10. Издание Okay Africa называет пять журналов, сформировавших ландшафт современной африканской литературы. По уверению Тадивы Маденги, в литературных журналах можно найти «самую мятежную реакцию на политические и общественные движения». Маденга называет журнал Black Orpheus, выходивший в Нигерии с 1957-го по 1975 год (одним из его главных редакторов был Воле Шойинка, а печатались там среди прочих Чинуа Ачебе, Кристофер Окигбо и Леопольд Сенгор); Transition (еще один журнал, который в свое время редактировал Шойинка — из-за политической обстановки он несколько раз менял дислокацию: Уганда — Гана — США; здесь, кроме того, разгорались критические баталии вокруг африканской поэзии); Kwani? (кенийский журнал, основанный в 2002-м авторами младшего поколения, которым не хватало площадки); Сhimurenga (литературно-политическое издание, существующее на многих платформах и ориентирующееся на панафриканскую аудиторию; редакция расположена в ЮАР, главред Нтоне Эджабе — камерунец); JALADA (сетевой журнал, про который шутят, что это второе место, где собираются современные африканские писатели, — после папки «Входящие» в электронной почте Чимаманды Нгози Адичи).

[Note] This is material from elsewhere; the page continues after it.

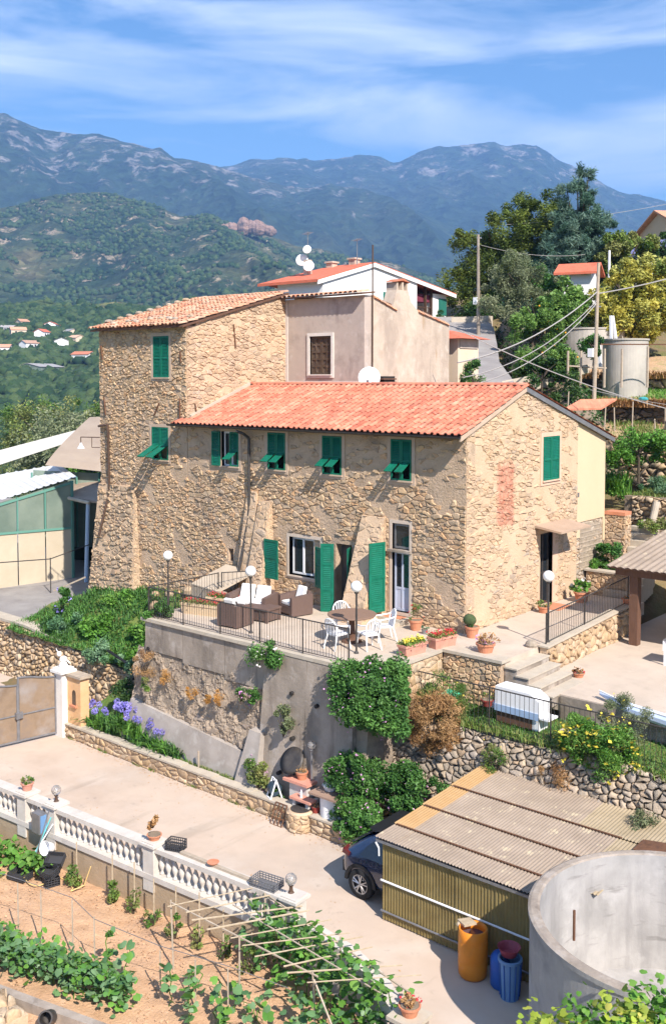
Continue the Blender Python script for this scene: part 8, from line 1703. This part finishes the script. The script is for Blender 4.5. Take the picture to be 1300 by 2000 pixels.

11. На The Millions Элизабет Сулис Ким подсчитывает писателей-вегетарианцев — начиная примерно с Вольтера. Тут на короткое время появляется Достоевский (чьего героя Ким называет «Расколинов»), но в основной список он не попал — в отличие от, разумеется, Льва Толстого. Другие фигуранты — Кафка, который сравнивал вегетарианцев с античными христианами, всюду гонимыми и высмеиваемыми; Элис Уокер, сопоставлявшая повседневную жестокость к животным с рабством в CША. Еще — Исаак Башевис-Зингер и автор главного в нашем веке антимясоедского памфлета, книги «Eating Animals», — Джонатан Сафран Фоер.